“Aharon (Aaron) said to them, ‘Remove the golden earrings
that are on the ears of your wives, your sons and your daughters and bring them
to me. And all the men stripped themselves of the golden earrings that were on
their ears and brought them to Aharon.”
The second reading of this week’s Torah portion begins with an
account of the making of the golden calf idol. When Moshe does not descend the
mountain where he has gone to receive the Ten Commandments, according to Rashi,
the people miscalculate the days and fear Moshe will never return. Torah
recounts that the people demand that Aharon make them an idol to worship.
According to MIdrash (Tanchuma 21), Aharon seeks to delay
the idol-making, and assuming correctly that the women would hesitate to part
with their jewelry, he requests that the men contribute the gold earrings of their
wives and children.
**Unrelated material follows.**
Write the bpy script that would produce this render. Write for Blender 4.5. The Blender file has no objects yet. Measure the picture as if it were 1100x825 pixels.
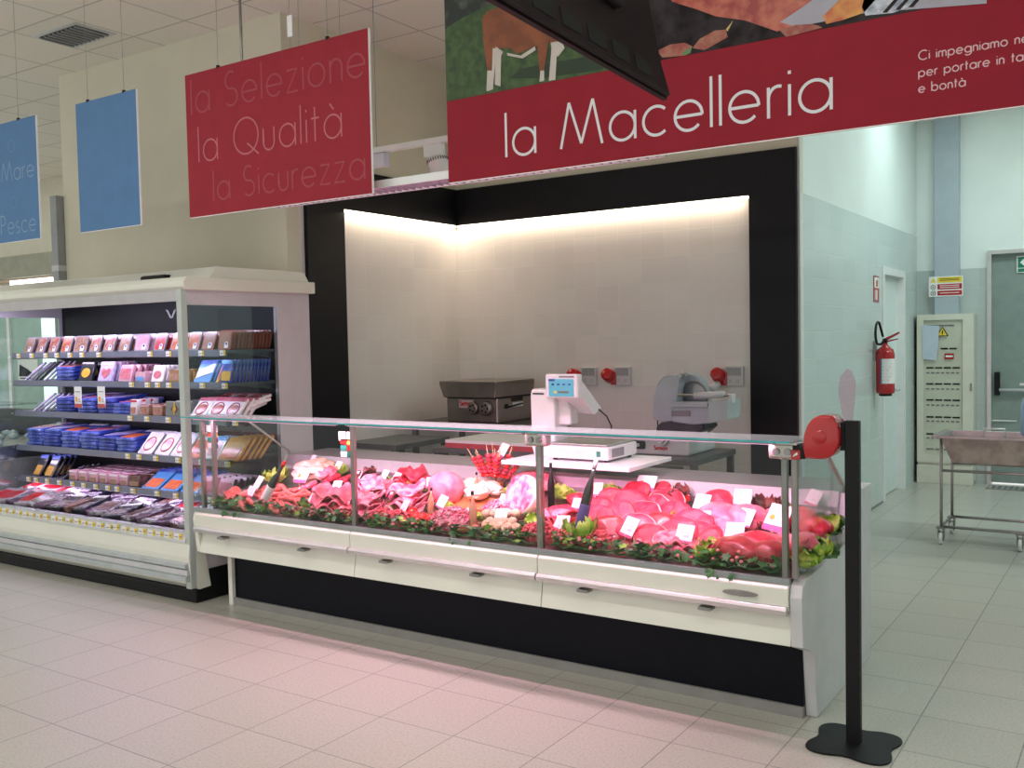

In fact, the women do refuse to contribute their gold, not
because they do not want to relinquish it, but because they do not want it to
be used to construct an idol. The men, however, eagerly and hastily remove
their own earrings. As previously discussed in this blog (parashat Bo:
January 17, 2013), for their refusal to participate, the women are rewarded with
their own holiday at the beginning of each month, Rosh Chodesh.
In next week’s Torah portion, the men are given an opportunity
to atone for the sin of constructing the golden calf idol: Moshe asks them to contribute
the materials needed for the building of the Mishkan (Sanctuary). “They
came, both men and women, as many were willing hearted, and brought clasps and
pendants, rings and golden beads, all vessels of gold.”
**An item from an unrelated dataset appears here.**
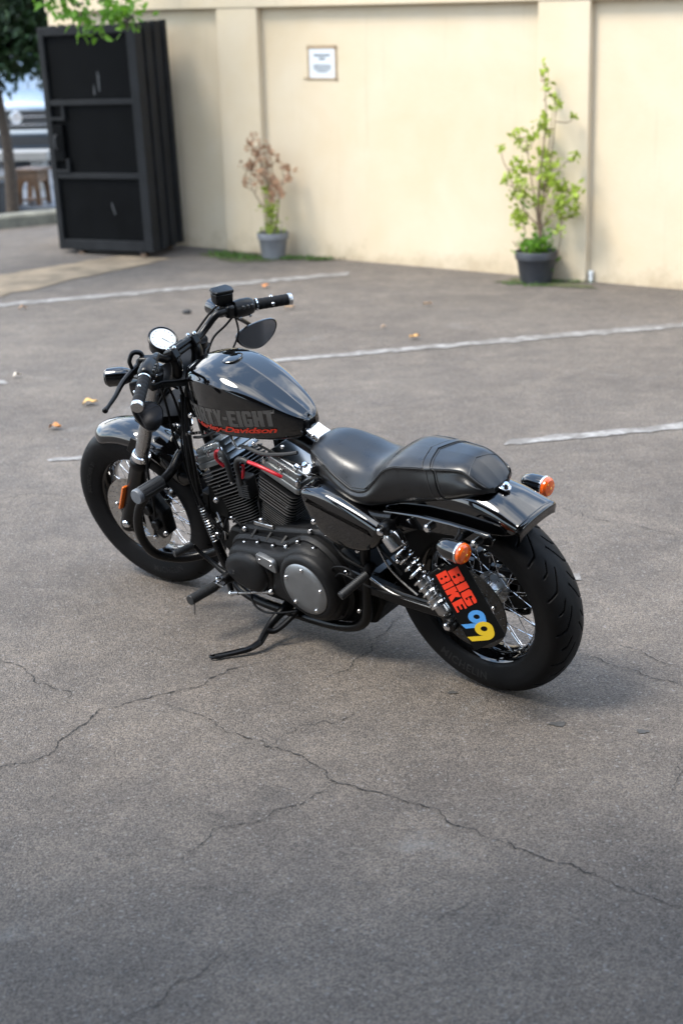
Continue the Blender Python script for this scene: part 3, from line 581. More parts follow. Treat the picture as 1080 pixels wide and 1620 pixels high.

Writes Rebbetzin Chana Bracha Siegelbaum in Women at the
Crossroads: “The expression translated in our verse as ‘both men and women’
reads in the Hebrew ha-anashim al hanashim which literally means ‘the
men on the women’. Rashi, Ramban and Rabbeinu Bachaya explain that the women
took off their jewelry and brought it at once. They preceded the men in
bringing [the gold]. When the men arrived, they found that the women had
already brought their contribution.”
“Perhaps the word al, which literally means ‘on’,
alludes to the fact that in preparing for the Mishkan, the men relied on
the women. It was the merit of the righteous women that enabled the building of
the Mishkan. G-d rewarded the women both in this world and in the coming
world for refusing to give their jewelry to the golden calf, yet giving generously
to the Mishkan, which was erected on Rosh Chodesh.”